Hamas didn’t just take power. It won an election. There was never any doubt then or before what its favorite tactics involved.

The media acts as if the Muslims in Gaza are in a category apart from Hamas, but they’re no more separate than the Japanese were from their government or the Germans were from their government. Less so since Hamas did win an election.

That’s the question that Thane Rosenbaum raises.

The people of Gaza overwhelmingly elected Hamas, a terrorist outfit dedicated to the destruction of Israel, as their designated representatives. Almost instantly Hamas began stockpiling weapons and using them against a more powerful foe with a solid track record of retaliation.

What did Gazans think was going to happen? Surely they must have understood on election night that their lives would now be suspended in a state of utter chaos. Life expectancy would be miserably low; children would be without a future. Staying alive would be a challenge, if staying alive even mattered anymore.

To make matters worse, Gazans sheltered terrorists and their weapons in their homes, right beside ottoman sofas and dirty diapers. When Israel warned them of impending attacks, the inhabitants defiantly refused to leave.

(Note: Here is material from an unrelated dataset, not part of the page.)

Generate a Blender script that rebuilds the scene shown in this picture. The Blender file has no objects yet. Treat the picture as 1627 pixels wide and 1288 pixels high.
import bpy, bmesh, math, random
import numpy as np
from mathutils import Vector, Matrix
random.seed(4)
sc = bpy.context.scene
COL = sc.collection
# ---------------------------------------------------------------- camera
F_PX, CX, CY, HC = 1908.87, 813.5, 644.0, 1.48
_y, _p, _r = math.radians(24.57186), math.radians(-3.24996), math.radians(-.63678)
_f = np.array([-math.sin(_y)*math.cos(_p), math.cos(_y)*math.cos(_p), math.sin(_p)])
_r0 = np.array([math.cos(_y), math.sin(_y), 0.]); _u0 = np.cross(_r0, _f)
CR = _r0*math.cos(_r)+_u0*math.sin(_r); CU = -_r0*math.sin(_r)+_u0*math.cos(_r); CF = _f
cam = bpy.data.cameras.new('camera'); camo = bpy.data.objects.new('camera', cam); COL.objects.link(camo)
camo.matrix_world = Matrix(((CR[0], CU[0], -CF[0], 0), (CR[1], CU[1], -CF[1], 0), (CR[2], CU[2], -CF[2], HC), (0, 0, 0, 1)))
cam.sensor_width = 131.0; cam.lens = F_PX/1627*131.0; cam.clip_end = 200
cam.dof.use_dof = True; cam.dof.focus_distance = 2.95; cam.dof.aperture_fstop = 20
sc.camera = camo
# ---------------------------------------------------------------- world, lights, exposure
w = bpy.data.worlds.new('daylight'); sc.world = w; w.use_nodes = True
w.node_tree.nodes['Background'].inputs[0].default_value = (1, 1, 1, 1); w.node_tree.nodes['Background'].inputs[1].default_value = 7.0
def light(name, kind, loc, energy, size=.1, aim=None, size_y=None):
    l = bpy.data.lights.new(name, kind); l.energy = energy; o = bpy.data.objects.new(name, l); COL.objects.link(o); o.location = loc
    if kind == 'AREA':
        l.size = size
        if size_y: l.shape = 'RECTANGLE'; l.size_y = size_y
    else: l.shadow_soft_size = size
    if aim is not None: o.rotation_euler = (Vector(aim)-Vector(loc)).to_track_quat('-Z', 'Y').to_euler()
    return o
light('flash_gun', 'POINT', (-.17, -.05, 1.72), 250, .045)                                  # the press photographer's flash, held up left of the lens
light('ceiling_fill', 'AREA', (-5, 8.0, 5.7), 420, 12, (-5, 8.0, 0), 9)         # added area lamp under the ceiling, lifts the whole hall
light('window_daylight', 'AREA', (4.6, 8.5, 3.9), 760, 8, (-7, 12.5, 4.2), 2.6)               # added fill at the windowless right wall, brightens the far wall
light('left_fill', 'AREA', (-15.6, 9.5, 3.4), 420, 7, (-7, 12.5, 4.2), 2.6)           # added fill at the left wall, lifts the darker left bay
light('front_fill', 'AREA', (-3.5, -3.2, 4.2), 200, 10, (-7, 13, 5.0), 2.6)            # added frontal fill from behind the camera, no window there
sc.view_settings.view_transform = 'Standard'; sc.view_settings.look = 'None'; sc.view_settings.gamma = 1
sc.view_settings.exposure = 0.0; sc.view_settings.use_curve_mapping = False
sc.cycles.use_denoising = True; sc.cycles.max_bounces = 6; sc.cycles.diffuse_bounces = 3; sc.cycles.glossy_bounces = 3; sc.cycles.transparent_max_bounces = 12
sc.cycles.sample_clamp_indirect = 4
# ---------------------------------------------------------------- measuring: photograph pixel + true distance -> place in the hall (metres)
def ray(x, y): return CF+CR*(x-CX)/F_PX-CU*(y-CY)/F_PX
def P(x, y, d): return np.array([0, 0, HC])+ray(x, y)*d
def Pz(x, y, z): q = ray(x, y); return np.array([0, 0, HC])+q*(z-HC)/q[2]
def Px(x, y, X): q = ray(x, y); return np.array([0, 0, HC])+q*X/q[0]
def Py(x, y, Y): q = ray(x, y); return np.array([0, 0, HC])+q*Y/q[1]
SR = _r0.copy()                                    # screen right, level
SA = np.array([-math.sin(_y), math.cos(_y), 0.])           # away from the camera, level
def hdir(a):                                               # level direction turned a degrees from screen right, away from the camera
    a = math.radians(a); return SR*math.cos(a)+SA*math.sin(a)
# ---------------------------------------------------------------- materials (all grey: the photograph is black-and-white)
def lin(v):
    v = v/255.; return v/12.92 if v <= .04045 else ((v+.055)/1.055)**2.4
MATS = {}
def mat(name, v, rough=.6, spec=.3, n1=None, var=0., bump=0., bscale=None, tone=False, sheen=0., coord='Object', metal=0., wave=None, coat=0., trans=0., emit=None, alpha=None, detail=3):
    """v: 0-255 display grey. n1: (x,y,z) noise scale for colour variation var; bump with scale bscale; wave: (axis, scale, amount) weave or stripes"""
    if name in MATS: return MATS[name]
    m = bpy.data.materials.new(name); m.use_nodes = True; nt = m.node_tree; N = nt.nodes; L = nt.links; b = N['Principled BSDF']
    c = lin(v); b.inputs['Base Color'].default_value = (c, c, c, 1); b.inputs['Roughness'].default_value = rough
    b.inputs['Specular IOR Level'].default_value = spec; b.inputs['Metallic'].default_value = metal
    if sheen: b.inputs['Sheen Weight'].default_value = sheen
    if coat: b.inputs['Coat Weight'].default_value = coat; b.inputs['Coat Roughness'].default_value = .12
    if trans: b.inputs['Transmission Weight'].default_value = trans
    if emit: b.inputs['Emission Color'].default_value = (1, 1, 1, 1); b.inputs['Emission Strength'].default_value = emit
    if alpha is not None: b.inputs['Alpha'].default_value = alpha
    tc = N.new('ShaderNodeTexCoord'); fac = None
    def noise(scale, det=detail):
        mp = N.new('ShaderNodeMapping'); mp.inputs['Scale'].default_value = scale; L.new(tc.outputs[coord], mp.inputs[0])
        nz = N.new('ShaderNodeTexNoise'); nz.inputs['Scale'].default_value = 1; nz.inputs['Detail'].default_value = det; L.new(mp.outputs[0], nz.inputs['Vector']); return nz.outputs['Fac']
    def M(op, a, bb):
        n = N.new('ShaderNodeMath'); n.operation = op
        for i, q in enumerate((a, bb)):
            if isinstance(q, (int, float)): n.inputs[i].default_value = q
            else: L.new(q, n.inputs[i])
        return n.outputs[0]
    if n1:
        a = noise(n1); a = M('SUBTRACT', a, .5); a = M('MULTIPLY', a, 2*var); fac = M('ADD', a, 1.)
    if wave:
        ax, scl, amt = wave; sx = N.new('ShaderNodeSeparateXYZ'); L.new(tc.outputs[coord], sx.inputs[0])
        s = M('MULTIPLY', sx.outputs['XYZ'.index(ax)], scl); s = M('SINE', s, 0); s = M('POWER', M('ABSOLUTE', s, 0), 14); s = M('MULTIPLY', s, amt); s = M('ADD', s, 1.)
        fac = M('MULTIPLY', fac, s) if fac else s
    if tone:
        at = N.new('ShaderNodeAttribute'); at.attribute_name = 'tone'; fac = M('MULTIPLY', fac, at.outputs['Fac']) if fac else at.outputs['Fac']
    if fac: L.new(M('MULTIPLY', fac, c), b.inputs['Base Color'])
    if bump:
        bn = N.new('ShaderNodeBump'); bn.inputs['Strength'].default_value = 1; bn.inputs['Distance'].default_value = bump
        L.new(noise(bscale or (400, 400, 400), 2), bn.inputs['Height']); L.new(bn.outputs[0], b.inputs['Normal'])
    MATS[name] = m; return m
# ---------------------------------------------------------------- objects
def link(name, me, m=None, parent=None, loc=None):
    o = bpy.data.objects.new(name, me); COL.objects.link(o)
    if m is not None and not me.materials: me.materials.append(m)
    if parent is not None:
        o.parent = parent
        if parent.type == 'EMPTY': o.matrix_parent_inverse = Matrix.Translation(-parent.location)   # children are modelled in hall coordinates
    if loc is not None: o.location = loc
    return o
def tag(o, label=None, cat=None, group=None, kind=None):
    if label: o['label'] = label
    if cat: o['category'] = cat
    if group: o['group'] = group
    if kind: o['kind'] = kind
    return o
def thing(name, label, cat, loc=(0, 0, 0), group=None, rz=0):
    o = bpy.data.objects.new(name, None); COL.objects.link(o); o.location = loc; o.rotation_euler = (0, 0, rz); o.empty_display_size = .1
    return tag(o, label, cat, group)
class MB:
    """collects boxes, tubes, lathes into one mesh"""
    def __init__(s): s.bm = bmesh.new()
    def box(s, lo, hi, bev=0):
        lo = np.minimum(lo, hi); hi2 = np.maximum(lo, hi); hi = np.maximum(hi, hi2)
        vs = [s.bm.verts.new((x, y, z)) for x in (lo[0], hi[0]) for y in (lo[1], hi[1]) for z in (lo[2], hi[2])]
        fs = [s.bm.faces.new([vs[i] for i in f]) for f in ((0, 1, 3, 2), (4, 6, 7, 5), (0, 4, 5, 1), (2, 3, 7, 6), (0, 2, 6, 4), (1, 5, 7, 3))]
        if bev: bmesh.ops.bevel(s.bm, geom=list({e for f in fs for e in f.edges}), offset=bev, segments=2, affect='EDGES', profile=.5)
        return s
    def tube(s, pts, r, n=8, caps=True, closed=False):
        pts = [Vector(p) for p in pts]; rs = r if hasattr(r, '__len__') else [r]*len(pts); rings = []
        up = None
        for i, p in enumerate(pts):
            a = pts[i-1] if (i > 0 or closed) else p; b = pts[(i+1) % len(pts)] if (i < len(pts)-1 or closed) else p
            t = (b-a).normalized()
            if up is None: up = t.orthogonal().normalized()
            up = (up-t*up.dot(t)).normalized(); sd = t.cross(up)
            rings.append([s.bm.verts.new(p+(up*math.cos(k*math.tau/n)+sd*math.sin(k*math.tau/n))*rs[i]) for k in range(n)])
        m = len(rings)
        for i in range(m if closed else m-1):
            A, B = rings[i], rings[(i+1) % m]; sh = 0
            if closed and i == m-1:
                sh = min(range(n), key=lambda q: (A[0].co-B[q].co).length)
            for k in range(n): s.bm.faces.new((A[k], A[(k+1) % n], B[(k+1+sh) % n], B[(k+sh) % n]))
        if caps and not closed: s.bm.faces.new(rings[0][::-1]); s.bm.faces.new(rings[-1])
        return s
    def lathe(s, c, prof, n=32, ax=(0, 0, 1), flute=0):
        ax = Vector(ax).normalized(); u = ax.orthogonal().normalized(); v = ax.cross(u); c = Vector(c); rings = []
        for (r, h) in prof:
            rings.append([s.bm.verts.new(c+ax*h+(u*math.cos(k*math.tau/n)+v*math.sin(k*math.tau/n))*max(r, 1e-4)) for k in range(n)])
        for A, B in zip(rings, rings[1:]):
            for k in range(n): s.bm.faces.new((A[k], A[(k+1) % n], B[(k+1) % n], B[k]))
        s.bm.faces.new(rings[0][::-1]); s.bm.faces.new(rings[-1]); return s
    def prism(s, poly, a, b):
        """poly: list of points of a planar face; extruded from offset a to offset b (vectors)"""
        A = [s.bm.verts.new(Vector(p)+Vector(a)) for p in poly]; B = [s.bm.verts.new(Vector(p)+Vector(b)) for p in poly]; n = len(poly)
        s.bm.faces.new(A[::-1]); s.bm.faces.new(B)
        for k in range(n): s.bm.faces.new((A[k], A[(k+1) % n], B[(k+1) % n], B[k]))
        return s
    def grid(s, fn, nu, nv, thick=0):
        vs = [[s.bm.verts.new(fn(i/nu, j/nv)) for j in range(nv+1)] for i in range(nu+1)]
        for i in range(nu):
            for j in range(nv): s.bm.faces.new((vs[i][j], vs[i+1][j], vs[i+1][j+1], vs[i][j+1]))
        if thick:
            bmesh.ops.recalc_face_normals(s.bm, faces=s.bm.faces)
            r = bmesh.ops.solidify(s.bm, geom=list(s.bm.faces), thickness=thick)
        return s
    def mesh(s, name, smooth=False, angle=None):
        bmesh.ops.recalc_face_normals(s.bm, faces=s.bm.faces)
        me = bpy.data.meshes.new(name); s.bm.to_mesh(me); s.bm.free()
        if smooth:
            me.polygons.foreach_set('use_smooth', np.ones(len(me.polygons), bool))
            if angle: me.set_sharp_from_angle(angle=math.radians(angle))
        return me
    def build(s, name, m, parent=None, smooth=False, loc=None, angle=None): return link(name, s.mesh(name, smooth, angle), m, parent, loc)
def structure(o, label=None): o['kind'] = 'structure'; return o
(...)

On some basic level, you forfeit your right to be called civilians when you freely elect members of a terrorist organization as statesmen, invite them to dinner with blood on their hands and allow them to set up shop in your living room as their base of operations. At that point you begin to look a lot more like conscripted soldiers than innocent civilians.

The soldier-civilian distinction has never mattered to the other side. As I’ve already documented, there are numerous Fatwas defining all Israelis as soldiers.  And Hamas and its supporters insist on defining all civilians as Jihadists.

Hamas does not recognize the distinction between fighters and civilians either on its side or on the Israeli side. That makes the conventional laws of wars useless.

I had discussed this topic earlier in The Myth of Collective Punishment.

When the Palestinian Authority unity government of Hamas and the PLO wants to go to the UN, it is said to represent the political will of a populace. But when Hamas attacks Israel, suddenly it’s not a collective act, but an individual crime. If Israel targets Hamas leaders, then it’s attacking political representatives. But if Israel blockades an area run by terrorists who claim to be a state, it’s accused of engaging in collective punishment. The terrorists claim political immunity as leaders of a collective and immunity from collective attack as individuals, rather than leaders and citizens of a political entity.

The terrorists use rules that they don’t believe in and don’t follow against their enemies.

We have to come to terms with the fact that many of the rules of warfare that we follow have no application when fighting terrorists not only because the terrorists violate them, but because these rules are alien to them.